が、10年くらい前にようやく東京創元推理文庫が五冊本の文庫をだしてくれて読めるようになりました。
作者の戸板康二は歌舞伎と演劇の記者だったので、いたるところに歌舞伎の蘊蓄がでてきて、それも楽しい(笑)。
いまの歌舞伎はあんまり面白くないんだけど、そうじゃなかった時代もあったんだろうなぁ、と読んでいて思います。
2017/10/12 更新 -
歌舞伎評論で有名な戸板康二氏が推理小説を書いていたとは全然知らなかった。しかも直木賞受賞(1959年)作。
歌舞伎役者の中村雅楽が探偵役となって事件を推理・解決していくのだが、事件の舞台が劇場であったり、芝居や番組の構成を利用して事件が起こされたりし、芝居好きには楽しめる内容になっている。
佐藤賢一や東野圭吾の作品を読んだ時にも感じたことだが、得意分野・専門分野のある人が書いた話は土台や端々の設定がしっかりしていて面白いな~と思う。
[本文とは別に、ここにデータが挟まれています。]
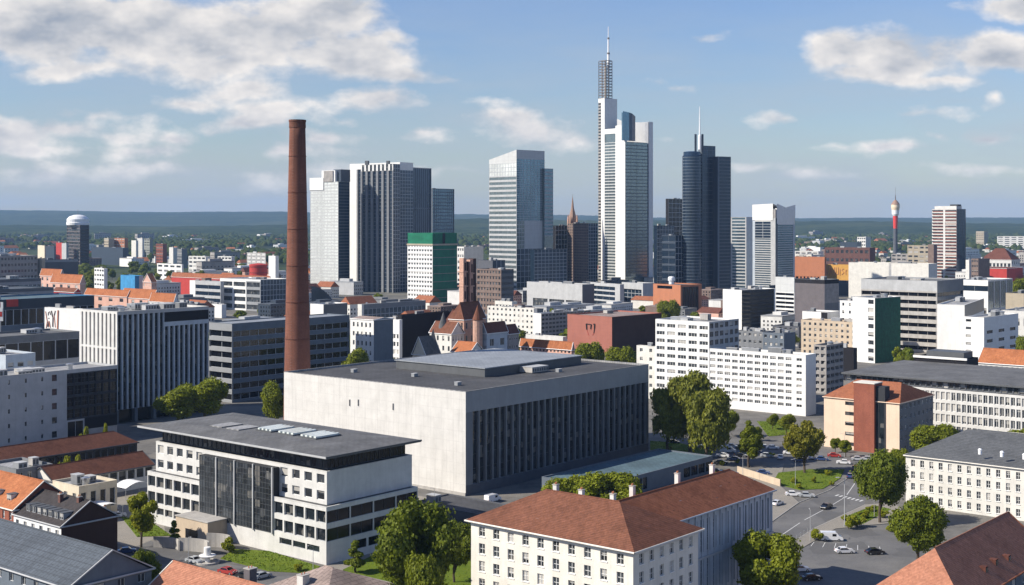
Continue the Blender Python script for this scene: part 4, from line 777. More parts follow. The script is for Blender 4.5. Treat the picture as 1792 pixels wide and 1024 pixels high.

今読むと、随所に時代を感じる描写が出てくるのも面白い。例えば、犯行現場に残されたボタンから「犯人はシャツのボタンを付け替えたかも」という推理になるのだが、「自分で縫いつけたとすれば、軍隊に行っていた男かも知れない」とか(笑)。
しかし、直木賞をとった作品でも、50年近くたつとこんなに知られなくなってしまうのか。今の人気作のうち何冊が50年後も書店に並んでいるんだろう、なーんてことも考えてしまった。